Inside the groovy redesign of Royal Oak’s Bowlero bowling alley 

click to enlarge Something old, something new: Bowlero goes all-in with 1970s-inspired redesign.

Kelly Elliott

Something old, something new: Bowlero goes all-in with 1970s-inspired redesign.

Northern Royal Oak's Bowlero bowling alley has lived a full life. More than a half-century of cigarette-smoking, domestic beer-drinking bowling leagues and piecemeal alterations had left its mark, leaving behind scuffed Formica and burn-scarred seats. But beneath the water-damaged shag carpeting and grandpa's basement-style paneling was an architectural treasure that gleamed like gold. It just took someone who could see the charm behind its worn façade.

Kelly and Dean Elliott, along with their business partner Dave Zainea of Detroit's Garden Bowl, had just the vision needed to uncover this mid-century treasure.
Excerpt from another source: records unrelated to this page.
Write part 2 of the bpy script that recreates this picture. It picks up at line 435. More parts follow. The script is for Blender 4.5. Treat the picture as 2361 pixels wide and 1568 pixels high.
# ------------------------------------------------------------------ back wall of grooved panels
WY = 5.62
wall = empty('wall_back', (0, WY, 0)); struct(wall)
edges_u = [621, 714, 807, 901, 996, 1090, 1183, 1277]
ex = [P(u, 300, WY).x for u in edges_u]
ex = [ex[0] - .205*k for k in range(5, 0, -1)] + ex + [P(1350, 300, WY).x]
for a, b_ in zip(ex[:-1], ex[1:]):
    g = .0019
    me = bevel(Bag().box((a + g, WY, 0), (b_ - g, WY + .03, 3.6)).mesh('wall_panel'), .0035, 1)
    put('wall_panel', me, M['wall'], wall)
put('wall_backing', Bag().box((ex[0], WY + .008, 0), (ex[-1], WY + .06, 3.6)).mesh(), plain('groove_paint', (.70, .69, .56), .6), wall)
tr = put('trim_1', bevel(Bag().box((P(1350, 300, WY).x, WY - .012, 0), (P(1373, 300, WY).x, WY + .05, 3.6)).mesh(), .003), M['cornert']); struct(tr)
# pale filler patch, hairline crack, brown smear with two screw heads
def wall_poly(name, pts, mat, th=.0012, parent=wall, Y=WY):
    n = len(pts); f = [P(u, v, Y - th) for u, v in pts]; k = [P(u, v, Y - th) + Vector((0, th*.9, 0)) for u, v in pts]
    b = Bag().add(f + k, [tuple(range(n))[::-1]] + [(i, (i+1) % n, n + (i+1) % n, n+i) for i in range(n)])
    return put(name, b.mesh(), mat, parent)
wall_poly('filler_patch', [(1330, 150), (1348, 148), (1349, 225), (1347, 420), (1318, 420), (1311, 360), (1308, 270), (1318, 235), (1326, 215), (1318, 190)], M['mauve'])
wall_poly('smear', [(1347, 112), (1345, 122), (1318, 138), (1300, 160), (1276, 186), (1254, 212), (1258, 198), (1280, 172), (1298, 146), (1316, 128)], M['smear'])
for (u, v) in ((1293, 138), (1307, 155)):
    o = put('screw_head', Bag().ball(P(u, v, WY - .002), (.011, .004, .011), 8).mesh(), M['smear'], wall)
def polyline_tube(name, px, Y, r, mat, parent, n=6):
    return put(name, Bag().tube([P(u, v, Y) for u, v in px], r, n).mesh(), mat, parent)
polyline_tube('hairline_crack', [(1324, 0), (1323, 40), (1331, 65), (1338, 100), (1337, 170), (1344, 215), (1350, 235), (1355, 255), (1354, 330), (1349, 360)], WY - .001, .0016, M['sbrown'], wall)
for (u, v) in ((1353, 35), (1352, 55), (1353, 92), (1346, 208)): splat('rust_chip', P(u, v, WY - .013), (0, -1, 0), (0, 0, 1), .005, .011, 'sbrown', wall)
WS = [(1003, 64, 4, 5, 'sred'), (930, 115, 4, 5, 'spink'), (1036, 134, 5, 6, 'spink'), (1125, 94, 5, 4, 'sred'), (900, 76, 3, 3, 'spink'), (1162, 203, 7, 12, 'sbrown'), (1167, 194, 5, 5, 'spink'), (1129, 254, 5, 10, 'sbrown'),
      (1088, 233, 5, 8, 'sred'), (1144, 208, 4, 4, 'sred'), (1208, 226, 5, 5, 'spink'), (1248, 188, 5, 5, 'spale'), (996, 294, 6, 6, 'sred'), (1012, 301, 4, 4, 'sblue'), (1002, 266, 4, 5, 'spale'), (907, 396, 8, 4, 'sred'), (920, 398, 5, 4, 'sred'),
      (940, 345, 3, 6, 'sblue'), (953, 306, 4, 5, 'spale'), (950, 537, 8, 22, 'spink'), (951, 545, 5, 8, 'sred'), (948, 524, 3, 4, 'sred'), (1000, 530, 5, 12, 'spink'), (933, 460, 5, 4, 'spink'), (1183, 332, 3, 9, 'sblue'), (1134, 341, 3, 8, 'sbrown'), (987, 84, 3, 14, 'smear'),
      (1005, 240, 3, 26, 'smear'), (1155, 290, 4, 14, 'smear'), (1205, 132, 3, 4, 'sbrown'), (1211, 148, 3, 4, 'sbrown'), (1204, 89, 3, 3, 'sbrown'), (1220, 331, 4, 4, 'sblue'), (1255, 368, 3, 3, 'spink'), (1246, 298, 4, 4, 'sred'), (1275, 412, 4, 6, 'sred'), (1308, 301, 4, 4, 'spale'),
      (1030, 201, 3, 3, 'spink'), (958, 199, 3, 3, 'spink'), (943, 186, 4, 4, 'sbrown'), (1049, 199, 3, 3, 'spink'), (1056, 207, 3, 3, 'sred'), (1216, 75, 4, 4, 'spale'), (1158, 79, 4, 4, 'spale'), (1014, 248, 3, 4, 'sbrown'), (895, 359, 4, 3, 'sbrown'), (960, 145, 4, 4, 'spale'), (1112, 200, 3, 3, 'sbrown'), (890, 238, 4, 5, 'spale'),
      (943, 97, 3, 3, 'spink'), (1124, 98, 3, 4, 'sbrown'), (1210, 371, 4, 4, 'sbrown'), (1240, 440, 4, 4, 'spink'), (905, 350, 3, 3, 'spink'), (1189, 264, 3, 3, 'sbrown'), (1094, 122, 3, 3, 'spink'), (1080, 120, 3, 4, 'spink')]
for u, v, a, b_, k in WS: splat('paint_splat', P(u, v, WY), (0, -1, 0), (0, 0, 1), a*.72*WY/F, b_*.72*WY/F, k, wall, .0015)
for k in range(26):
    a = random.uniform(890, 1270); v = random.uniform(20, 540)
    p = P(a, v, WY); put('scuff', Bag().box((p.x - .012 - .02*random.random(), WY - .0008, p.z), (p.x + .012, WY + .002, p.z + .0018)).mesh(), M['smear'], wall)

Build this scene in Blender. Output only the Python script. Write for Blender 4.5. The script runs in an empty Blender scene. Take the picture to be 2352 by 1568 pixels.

"The aesthetic of the [remodeling plans] is based directly upon these," Kelly says, pointing toward the plastic and decidedly '70s orange-and-black graphics that cap each lane. Kelly describes these as a "burn motif," which informed the layout and design of the remodeled lounge and alley.

Kelly says the trio's goal with the extensive remodel was to accomplish their vision while utilizing as many local resources as possible, right down to the vintage amber-colored hanging lights and other fixtures throughout the space. One glance at the original patinated orange-and-white lockers held over demonstrates that good remodeling often means retaining what works. This is "part of the authenticity," says Kelly.

Dean, an attorney, and Kelly, a school psychologist who has long maintained an interest in modernist design, clearly had a vision, but that vision would be impossible to pull off without the assistance of local designers and makers like Patrick Thompson Design, Detroit Wallpaper Company, and Advanced Plumbing. The Ferndale-based sign painter and muralist Kelly Golden, who has previously done work for Mercury Bar and John K. King Used and Rare Books, and has executed huge murals on the side of the Carhartt building along I-94 and Cass Avenue, as well as the towering 118-foot-tall Charles McGee work visible in Capitol Park.

"We did a lot of back and forth," Golden says of the collaborative design effort. "Kelly sent me so much source material. I was immersed in awesome '70s van culture."

Golden worked at night, away from the dust and clamorous sounds of the daytime construction crews. Her painting work is immaculate, made up of straight lines and stylish swoops executed in a cool-toned riot of blacks, oranges, and yellows, and it evokes a stoner shaggin' wagon sort of vibe. If you close your eyes, you can practically hear a Foghat jam playing at top-volume. When it's suggested that the design is perhaps begging for an airbrushed wizard, a paint-spattered Golden laughs and says, "Maybe if I'm here late enough one night."

Jason Huyghe, the project's lead carpenter, says he digs the "retro-funky" charms of the alley, too. He and his crew worked six-day weeks, doing everything from constructing the Patrick Thompson Design custom booths and upholstery, to an almost entirely new build on the lounge area.

The vision hasn't been without its challenges. "There's a lot of moving pieces," says Huyghe. "Some of the issues we [had] run into are some of the design ideas that sort of need to be created on the fly ... I really like the overall vision of the place now."

"I wanted it to be a certain way," Kelly says of her collaborative process. "I don't think I'm difficult [to work with], per-se..." she says, laughing.

On a recent summer evening preview of the newly completed alley, it was clear that the challenges of the rehab were worth it. In the packed '80s-chic lounge area, patrons waded two deep while one writer expected to have his astrological sign questioned. Across from the burnt-orange façade where an afro-ed DJ clad in a Funkadelic T-shirt spun disco and hip-hop, youths queued up to play pinball as the sound of ricocheting pins echoed up and down the stylized lanes.

But the renovation of Bowlero isn't just about the aesthetics; it's also about a sense of place.

Bowling alleys hold a special place in American consciousness. They have been known to play host to everything from children's birthdays to A.A. meetings. They provide a space where the American middle class can gather.

Bowlero's developers see spaces like these as an endangered species. Kelly says she's sick of the "corporatization of America" and "wants to offer something different for people looking for a family-run business, where the owners are involved in the community."

They envision Bowlero as a safe and inclusive space with an emphasis on accessibility. As such, wherever possible, the alley and lounge has been designed with an eye toward conforming to ADA compliance. That means dangerous concrete lips have been torn out, while poorly placed stairs have been relocated and ramps have been installed throughout. Sound and visual design has even been considered to accommodate autistic members of the community.

A grand opening is slated for the last weekend of August.

Bowlero is located at 4209 Coolidge Hwy., Royal Oak; 248-549-7500; bowlerodetroit.com.